EU leaders on Thursday agreed to work on a plan that would allow them to use the proceeds from frozen Russian assets to help Ukraine within a few months, something which Moscow said would be theft with "catastrophic consequences" for banks.
The plan to use the frozen assets' profits reflects increasing alarm about the war, with Kyiv's outgunned forces struggling to hold back Russian troops and U.S. aid stalled.
The leaders agreed to work on a proposal that would see most of the profits channelled to an EU-run fund to buy arms. That idea is different from the suggestion of using bonds, which is being pushed by EU member Belgium and by the United States.
"I believe that what we will do is to use it (the money) directly and not to develop new vehicles now. In any case, this has not played a role in the debates here," German Chancellor Olaf Scholz said at the end of a two-day EU summit.
The idea to go further and set up new vehicles was not even discussed, he said.
Belgian Prime Minister Alexander De Croo, whose country holds the rotating EU presidency, argued for leveraging the frozen assets' proceeds as he arrived at the summit.

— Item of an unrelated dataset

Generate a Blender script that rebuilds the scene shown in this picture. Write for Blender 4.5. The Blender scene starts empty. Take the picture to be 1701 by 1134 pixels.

"You could also use them to go to the capital markets and use that as a yearly interest payment and then you could leverage it and leverage it and have a much bigger volume," he said.
But he added: "I understand that today it is maybe too early to do that."
Several EU diplomats confirmed France is among others who are also opposed to the idea.
One diplomat said: "It's a Belgian test balloon ... The Belgians have floated it before, but it hasn't gotten much traction thus far."
U.S. CONGRESS
European diplomats confirmed that Washington was also pushing for a similar idea. "It's not something we're keen on," one of the diplomats said.
"Americans are pushing this, but it's totally because of Congress," the diplomat said, referring to a $60 billion military aid package for Kyiv stuck in the U.S. Congress.
The diplomat said that since this concerned a war in Europe and Russian assets in Europe, there was no need for Washington to get involved.
Under the current EU plan, proceeds from the assets such as interest payments would go to the European Peace Facility, an off-budget fund that provides military aid to countries outside the EU and has been used mainly for Ukraine.
Some 70% of all Russian assets immobilised in the West is held in the Belgian central securities depository Euroclear, which has the equivalent of 190 billion euros worth of various Russian central bank securities and cash.
The proposal is to use profits from the assets held in Europe rather than the assets themselves.
The EU could be ready to use the first billion euros of profits on Russian assets for Ukraine as soon as the start of July, European Commission President Ursula von der Leyen said on Thursday.
For Belgium's De Croo, as the EU prepares to look in the coming months at how the plan would work, the idea of bonds is still an option.
"This is something that we as Belgians had designed and that will remain on the table," he said.